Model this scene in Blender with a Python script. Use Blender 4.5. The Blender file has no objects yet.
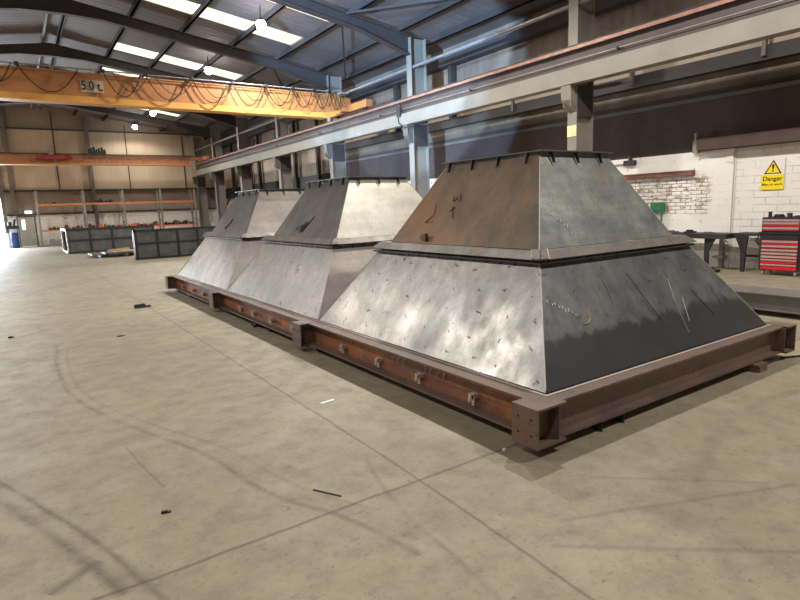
import bpy, bmesh, math, random
from mathutils import Vector, Matrix
random.seed(7)
scene = bpy.context.scene
col = scene.collection

# ------------------------------------------------------------------ camera
R = ((0.8300, 0.1220, -0.5443), (-0.5561, 0.1136, -0.8233), (-0.0386, 0.9860, 0.1621))
f = 563.08
def vnorm(v):
    return v.normalized()
Yc = Vector((13-400, -(221-300), -f)).normalized()
Xc = Vector((1245-400, -(174-300), -f)).normalized()
Xc = (Xc - Yc*Xc.dot(Yc)).normalized()
Zc = Xc.cross(Yc)
M = Matrix((Xc, Yc, Zc))            # world from camera
cam_d = bpy.data.cameras.new('camera'); cam = bpy.data.objects.new('camera', cam_d); col.objects.link(cam)
cam.matrix_world = Matrix.Translation((0, 0, 1.6)) @ M.to_4x4()
cam_d.sensor_width = 36; cam_d.lens = f/800*36; cam_d.clip_end = 200; cam_d.clip_start = .05
scene.camera = cam

# ------------------------------------------------------------------ material helpers
def srgb(r, g, b):
    def c(v):
        v /= 255
        return v/12.92 if v <= .04045 else ((v+.055)/1.055)**2.4
    return (c(r), c(g), c(b), 1)
class NT:
    def __init__(s, name):
        s.m = bpy.data.materials.new(name); s.m.use_nodes = True
        s.t = s.m.node_tree; s.b = s.t.nodes['Principled BSDF']
        s.tc = s.t.nodes.new('ShaderNodeTexCoord')
        s.co = s.tc.outputs['Object']
    def n(s, typ, **kw):
        x = s.t.nodes.new(typ)
        for k, v in kw.items():
            if k.startswith('i_'):
                x.inputs[k[2:].replace('_', ' ')].default_value = v
            else: setattr(x, k, v)
        return x
    def l(s, a, b): s.t.links.new(a, b)
    def mapping(s, scale=(1, 1, 1), rot=(0, 0, 0), loc=(0, 0, 0), src=None):
        x = s.n('ShaderNodeMapping'); x.inputs['Scale'].default_value = scale; x.inputs['Rotation'].default_value = rot
        x.inputs['Location'].default_value = loc
        s.l(src or s.co, x.inputs['Vector']); return x.outputs[0]
    def noise(s, scale, detail=4, rough=.55, vec=None, dist=0):
        x = s.n('ShaderNodeTexNoise'); x.inputs['Scale'].default_value = scale; x.inputs['Detail'].default_value = detail
        x.inputs['Roughness'].default_value = rough; x.inputs['Distortion'].default_value = dist
        s.l(vec or s.co, x.inputs['Vector']); return x.outputs['Fac']
    def ramp(s, fac, stops, mode='LINEAR'):
        x = s.n('ShaderNodeValToRGB'); x.color_ramp.interpolation = mode
        e = x.color_ramp.elements
        while len(e) < len(stops): e.new(.5)
        for i, (p, c) in enumerate(stops):
            e[i].position = p; e[i].color = c if len(c) == 4 else (*c, 1)
        s.l(fac, x.inputs[0]); return x.outputs[0]
    def g(s, fac, a, b):            # grey ramp a..b -> 0..1
        return s.ramp(fac, [(a, (0, 0, 0, 1)), (b, (1, 1, 1, 1))])
    def mix(s, fac, a, b, blend='MIX'):
        x = s.n('ShaderNodeMix', data_type='RGBA', blend_type=blend)
        for inp, v in ((x.inputs[0], fac), (x.inputs[6], a), (x.inputs[7], b)):
            if hasattr(v, 'is_linked') or isinstance(v, bpy.types.NodeSocket): s.l(v, inp)
            else: inp.default_value = v
        return x.outputs[2]
    def math(s, op, a, b=None, c=None):
        x = s.n('ShaderNodeMath', operation=op)
        for i, v in enumerate((a, b, c)):
            if v is None: continue
            if isinstance(v, bpy.types.NodeSocket): s.l(v, x.inputs[i])
            else: x.inputs[i].default_value = v
        return x.outputs[0]
    def xyz(s):
        x = s.n('ShaderNodeSeparateXYZ'); s.l(s.co, x.inputs[0]); return x.outputs
    def color(s, c):
        if isinstance(c, bpy.types.NodeSocket): s.l(c, s.b.inputs['Base Color'])
        else: s.b.inputs['Base Color'].default_value = c
    def rough(s, r):
        if isinstance(r, bpy.types.NodeSocket): s.l(r, s.b.inputs['Roughness'])
        else: s.b.inputs['Roughness'].default_value = r
    def metal(s, v):
        if isinstance(v, bpy.types.NodeSocket): s.l(v, s.b.inputs['Metallic'])
        else: s.b.inputs['Metallic'].default_value = v
    def bump(s, h, strength=.3, dist=.01):
        x = s.n('ShaderNodeBump'); x.inputs['Strength'].default_value = strength; x.inputs['Distance'].default_value = dist
        s.l(h, x.inputs['Height']); s.l(x.outputs[0], s.b.inputs['Normal'])
MAT = {}
def paint(name, c, rough=.6, metal=0, var=.18, scale=3.0, dirt=None):
    t = NT(name)
    n = t.noise(scale, 6, .65)
    dark = tuple(v*(1-var*1.6) for v in c[:3]) + (1,)
    light = tuple(min(1, v*(1+var)) for v in c[:3]) + (1,)
    base = t.ramp(n, [(.3, dark), (.7, light)])
    if dirt is not None:
        n2 = t.noise(scale*4, 8, .7)
        base = t.mix(t.g(n2, .52, .68), base, dirt)
    t.color(base); t.rough(rough); t.metal(metal)
    MAT[name] = t.m; return t.m
def emit(name, c, s):
    t = NT(name); t.color((0, 0, 0, 1)); t.b.inputs['Emission Color'].default_value = c; t.b.inputs['Emission Strength'].default_value = s
    MAT[name] = t.m; return t.m

paint('beige_steel', srgb(134, 129, 119), .6, 0, .08, 1.5)
paint('grey_steel', srgb(104, 98, 92), .6, 0, .15, 2.0)
paint('dark_rafter', srgb(66, 58, 58), .65, 0, .12, 2.0)
paint('beam_dark', srgb(50, 44, 42), .65, 0, .1)
paint('brown_deep', srgb(78, 58, 52), .65, 0, .15)
paint('purlin', srgb(60, 54, 54), .65, 0, .12, 2.0)
paint('galvanised', srgb(150, 148, 150), .45, .4, .12, 3.0)
paint('runway_dark', srgb(74, 62, 56), .6, 0, .15, 2.0)  # web tone with painted shade; also colours a wall rail
paint('runway_rail', srgb(150, 112, 98), .5, .3, .2, 6.0, srgb(120, 80, 60))
paint('dark_steel', srgb(52, 50, 50), .55, .3, .25, 5.0)
paint('panel_steel', srgb(96, 98, 96), .5, .4, .25, 3.0)
paint('crane_orange', srgb(178, 120, 70), .5, 0, .10, 1.2, srgb(150, 92, 52))
paint('crane_yellow', srgb(222, 160, 78), .5, 0, .10, 1.5)
paint('crane_rust', srgb(165, 105, 62), .6, 0, .25, 9, srgb(95, 60, 40))
paint('cable_black', srgb(40, 34, 32), .6)
paint('white_paint', srgb(196, 176, 150), .5)
paint('rack_orange', srgb(226, 136, 88), .5, 0, .15, 6)
paint('rack_grey', srgb(150, 146, 140), .5, .2)
paint('red_hoist', srgb(150, 50, 45), .5)
paint('blue_plastic', srgb(40, 82, 150), .4)
paint('white_plastic', srgb(230, 232, 235), .4)
paint('chest_black', srgb(38, 36, 38), .4, 0, .1)
paint('chest_red', srgb(205, 32, 38), .3, 0, .05)
paint('chrome', srgb(225, 215, 215), .25, .8, .05)
paint('sign_yellow', srgb(250, 222, 20), .45, 0, .03)
paint('sign_white', srgb(235, 228, 224), .45, 0, .03)
paint('pale_yellow', srgb(236, 224, 170), .5)
paint('scratch', srgb(126, 126, 120), .5, .3)
paint('tan_stain', srgb(140, 124, 98), .6)
paint('ink', srgb(25, 22, 20), .5, 0, 0)
paint('wood_light', srgb(190, 165, 125), .7, 0, .2, 8)
paint('timber_brown', srgb(110, 75, 60), .7, 0, .2, 8)
paint('green_paint', srgb(60, 130, 90), .5)
paint('bright_clean', srgb(182, 172, 162), .5, .3, .1, 20)
paint('chalk', srgb(225, 228, 228), .9, 0, .05)
paint('door_paint', srgb(190, 188, 178), .5, 0, .05)
paint('pipe_brown', srgb(110, 72, 52), .5, .3, .2, 8)
paint('red_paint', srgb(190, 50, 40), .5)
emit('lamp_glow', (1, .97, .9, 1), 60)
emit('skylight_glow', srgb(255, 246, 216), 1.15)
emit('exit_glow', (1, 1, .95, 1), 1.6)

# rust / structural steel
def rust(name, base, mid, hi, metal=.3, rough=.6):
    t = NT(name)
    n = t.noise(2.2, 8, .65); n2 = t.noise(14, 8, .7)
    s = t.noise(3, 5, .6, t.mapping((1, .25, 6)))
    c = t.ramp(n, [(.32, base), (.5, mid), (.68, hi)])
    c = t.mix(t.g(s, .45, .7), c, base)
    c = t.mix(t.g(n2, .55, .75), c, srgb(70, 52, 46))
    t.color(c); t.rough(rough); t.metal(metal); t.bump(n2, .25, .003)
    MAT[name] = t.m
rust('rusty_web', srgb(104, 76, 62), srgb(138, 90, 62), srgb(184, 114, 60), .1)
rust('brown_flange', srgb(94, 78, 70), srgb(110, 92, 82), srgb(118, 88, 72), .15)
rust('brown_dark', srgb(104, 86, 80), srgb(116, 96, 88), srgb(124, 100, 88), .05)
rust('lintel_brown', srgb(84, 50, 44), srgb(130, 82, 66), srgb(160, 110, 90), 0, .7)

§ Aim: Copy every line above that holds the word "scene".

§ Reply:
Model this scene in Blender with a Python script. Use Blender 4.5. The Blender file has no objects yet.
scene = bpy.context.scene
col = scene.collection
scene.camera = cam